Scripts that build scenes:

....................

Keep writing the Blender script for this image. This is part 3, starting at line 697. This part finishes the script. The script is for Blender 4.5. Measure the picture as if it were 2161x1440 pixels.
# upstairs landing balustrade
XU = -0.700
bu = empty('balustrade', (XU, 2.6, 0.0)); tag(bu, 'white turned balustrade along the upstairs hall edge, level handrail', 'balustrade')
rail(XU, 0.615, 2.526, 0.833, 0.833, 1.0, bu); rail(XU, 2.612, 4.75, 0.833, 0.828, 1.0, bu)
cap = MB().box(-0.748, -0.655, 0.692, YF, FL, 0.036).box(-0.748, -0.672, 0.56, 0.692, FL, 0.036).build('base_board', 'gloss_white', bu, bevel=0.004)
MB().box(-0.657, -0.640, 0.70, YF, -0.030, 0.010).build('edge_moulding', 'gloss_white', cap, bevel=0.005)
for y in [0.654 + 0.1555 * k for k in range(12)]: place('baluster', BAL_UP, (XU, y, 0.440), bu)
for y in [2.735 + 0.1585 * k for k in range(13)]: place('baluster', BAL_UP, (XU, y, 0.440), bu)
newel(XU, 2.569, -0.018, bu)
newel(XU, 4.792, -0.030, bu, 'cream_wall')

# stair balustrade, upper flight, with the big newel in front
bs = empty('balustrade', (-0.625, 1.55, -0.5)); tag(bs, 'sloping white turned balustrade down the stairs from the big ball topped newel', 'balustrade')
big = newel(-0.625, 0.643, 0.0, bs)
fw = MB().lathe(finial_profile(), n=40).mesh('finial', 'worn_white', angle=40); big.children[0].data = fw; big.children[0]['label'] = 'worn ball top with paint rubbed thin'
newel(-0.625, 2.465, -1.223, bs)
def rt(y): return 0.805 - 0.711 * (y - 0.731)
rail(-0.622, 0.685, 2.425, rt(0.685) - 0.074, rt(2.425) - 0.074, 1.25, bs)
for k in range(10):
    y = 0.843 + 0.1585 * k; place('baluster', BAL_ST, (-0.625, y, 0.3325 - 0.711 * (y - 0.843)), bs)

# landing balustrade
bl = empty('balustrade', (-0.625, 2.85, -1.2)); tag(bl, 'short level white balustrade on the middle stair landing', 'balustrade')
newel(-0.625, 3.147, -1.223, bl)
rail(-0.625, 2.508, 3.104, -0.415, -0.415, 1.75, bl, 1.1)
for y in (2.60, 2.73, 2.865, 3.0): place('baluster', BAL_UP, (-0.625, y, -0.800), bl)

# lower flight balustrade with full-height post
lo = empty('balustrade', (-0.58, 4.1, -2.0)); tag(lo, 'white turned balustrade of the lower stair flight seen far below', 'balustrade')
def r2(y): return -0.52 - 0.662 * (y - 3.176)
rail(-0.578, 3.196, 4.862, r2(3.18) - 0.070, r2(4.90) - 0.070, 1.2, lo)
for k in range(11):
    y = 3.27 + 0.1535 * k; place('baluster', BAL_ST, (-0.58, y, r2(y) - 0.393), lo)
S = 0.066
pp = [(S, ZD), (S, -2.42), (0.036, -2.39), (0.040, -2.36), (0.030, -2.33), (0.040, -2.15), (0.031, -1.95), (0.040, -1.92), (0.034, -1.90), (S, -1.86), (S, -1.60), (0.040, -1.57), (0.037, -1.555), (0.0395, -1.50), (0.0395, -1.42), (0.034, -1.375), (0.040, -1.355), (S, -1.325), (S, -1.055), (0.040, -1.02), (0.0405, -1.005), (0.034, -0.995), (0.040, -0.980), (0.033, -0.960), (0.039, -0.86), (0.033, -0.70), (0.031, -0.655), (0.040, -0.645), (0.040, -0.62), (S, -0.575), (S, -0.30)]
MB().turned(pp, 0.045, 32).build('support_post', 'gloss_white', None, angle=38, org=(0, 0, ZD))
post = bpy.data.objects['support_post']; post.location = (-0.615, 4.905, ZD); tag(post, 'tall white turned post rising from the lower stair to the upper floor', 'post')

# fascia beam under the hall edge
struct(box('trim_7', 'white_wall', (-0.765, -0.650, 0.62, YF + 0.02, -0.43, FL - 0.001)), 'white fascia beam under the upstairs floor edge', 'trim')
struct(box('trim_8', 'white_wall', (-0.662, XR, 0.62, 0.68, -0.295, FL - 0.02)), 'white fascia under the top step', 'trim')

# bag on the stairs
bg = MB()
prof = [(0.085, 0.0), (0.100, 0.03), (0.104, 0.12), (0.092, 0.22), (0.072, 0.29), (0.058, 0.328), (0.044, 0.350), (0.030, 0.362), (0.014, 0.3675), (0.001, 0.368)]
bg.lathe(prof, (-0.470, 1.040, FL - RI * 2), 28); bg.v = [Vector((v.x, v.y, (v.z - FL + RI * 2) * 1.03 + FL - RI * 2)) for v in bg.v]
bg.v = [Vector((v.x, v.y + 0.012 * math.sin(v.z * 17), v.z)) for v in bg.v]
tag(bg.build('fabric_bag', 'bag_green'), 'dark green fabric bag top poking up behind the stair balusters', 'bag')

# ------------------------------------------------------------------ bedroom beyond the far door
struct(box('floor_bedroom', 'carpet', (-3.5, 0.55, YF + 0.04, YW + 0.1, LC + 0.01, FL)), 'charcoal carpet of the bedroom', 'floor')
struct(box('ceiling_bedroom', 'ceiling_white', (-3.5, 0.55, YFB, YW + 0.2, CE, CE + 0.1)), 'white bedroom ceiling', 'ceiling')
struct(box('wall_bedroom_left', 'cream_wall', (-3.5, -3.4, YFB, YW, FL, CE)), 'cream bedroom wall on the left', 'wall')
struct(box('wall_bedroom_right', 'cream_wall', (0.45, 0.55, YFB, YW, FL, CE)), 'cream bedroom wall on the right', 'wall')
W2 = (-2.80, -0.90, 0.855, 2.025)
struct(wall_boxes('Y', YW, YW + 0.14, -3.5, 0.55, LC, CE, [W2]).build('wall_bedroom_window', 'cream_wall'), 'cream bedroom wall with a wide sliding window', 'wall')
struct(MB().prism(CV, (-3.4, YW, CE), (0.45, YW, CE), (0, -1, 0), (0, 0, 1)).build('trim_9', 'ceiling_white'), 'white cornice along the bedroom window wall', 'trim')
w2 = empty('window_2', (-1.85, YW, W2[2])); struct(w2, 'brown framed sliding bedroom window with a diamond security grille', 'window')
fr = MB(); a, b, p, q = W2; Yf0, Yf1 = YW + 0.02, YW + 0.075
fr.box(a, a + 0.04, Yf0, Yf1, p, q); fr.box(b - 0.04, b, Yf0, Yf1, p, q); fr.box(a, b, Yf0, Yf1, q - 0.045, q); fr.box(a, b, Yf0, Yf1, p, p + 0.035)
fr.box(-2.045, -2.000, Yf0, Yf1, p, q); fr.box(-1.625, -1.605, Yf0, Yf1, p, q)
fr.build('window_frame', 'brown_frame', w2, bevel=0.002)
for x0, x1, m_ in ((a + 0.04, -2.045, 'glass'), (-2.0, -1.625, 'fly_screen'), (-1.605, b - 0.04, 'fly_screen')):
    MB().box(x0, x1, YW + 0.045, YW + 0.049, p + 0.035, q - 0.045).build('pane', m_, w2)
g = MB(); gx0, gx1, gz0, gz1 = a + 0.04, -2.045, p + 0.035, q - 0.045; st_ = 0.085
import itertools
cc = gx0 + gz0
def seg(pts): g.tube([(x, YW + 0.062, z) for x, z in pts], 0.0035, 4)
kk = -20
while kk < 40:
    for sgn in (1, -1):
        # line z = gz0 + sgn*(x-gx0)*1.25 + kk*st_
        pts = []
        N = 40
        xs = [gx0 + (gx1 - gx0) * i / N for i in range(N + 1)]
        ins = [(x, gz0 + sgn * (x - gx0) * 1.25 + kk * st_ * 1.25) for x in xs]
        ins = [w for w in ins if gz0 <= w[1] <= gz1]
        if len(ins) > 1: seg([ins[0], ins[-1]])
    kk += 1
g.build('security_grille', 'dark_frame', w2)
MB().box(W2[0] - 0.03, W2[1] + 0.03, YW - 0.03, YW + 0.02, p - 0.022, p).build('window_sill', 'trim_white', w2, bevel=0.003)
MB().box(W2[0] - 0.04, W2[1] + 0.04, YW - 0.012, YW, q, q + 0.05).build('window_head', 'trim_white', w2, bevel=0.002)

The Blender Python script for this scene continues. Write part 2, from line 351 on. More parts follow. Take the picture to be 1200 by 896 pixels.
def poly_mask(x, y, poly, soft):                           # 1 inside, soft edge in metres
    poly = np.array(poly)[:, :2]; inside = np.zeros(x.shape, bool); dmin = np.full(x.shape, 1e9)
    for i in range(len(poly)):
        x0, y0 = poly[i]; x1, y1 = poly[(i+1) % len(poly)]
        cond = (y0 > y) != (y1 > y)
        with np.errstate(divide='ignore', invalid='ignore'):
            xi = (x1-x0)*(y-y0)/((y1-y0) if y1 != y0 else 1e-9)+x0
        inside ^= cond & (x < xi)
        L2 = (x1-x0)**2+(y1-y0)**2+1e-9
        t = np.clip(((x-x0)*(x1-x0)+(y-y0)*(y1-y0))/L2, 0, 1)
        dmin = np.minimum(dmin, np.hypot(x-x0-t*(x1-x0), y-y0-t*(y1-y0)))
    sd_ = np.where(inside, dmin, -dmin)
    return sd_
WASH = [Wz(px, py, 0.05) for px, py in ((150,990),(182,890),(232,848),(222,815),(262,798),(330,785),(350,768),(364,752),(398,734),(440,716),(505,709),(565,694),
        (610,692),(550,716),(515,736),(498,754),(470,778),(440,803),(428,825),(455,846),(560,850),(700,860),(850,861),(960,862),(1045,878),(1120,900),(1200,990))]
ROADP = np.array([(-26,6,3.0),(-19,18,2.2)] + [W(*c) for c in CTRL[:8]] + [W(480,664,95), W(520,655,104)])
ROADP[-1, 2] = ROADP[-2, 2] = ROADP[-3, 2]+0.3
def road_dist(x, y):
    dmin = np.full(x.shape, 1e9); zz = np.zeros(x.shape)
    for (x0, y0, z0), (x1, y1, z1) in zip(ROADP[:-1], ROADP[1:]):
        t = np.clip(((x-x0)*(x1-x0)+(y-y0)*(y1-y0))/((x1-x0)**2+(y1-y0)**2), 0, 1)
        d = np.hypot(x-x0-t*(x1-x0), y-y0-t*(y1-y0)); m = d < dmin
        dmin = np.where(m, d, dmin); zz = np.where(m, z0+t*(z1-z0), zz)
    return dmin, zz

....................

▸ WHAT YOU HAVE TO DO:
Write out the listing's lines exactly, from its first line through the line that contains "newel(XU, 4.792, -0.030, bu, 'cream_wall')", and stop there.

▸ SOLUTION:
Keep writing the Blender script for this image. This is part 3, starting at line 697. This part finishes the script. The script is for Blender 4.5. Measure the picture as if it were 2161x1440 pixels.
# upstairs landing balustrade
XU = -0.700
bu = empty('balustrade', (XU, 2.6, 0.0)); tag(bu, 'white turned balustrade along the upstairs hall edge, level handrail', 'balustrade')
rail(XU, 0.615, 2.526, 0.833, 0.833, 1.0, bu); rail(XU, 2.612, 4.75, 0.833, 0.828, 1.0, bu)
cap = MB().box(-0.748, -0.655, 0.692, YF, FL, 0.036).box(-0.748, -0.672, 0.56, 0.692, FL, 0.036).build('base_board', 'gloss_white', bu, bevel=0.004)
MB().box(-0.657, -0.640, 0.70, YF, -0.030, 0.010).build('edge_moulding', 'gloss_white', cap, bevel=0.005)
for y in [0.654 + 0.1555 * k for k in range(12)]: place('baluster', BAL_UP, (XU, y, 0.440), bu)
for y in [2.735 + 0.1585 * k for k in range(13)]: place('baluster', BAL_UP, (XU, y, 0.440), bu)
newel(XU, 2.569, -0.018, bu)
newel(XU, 4.792, -0.030, bu, 'cream_wall')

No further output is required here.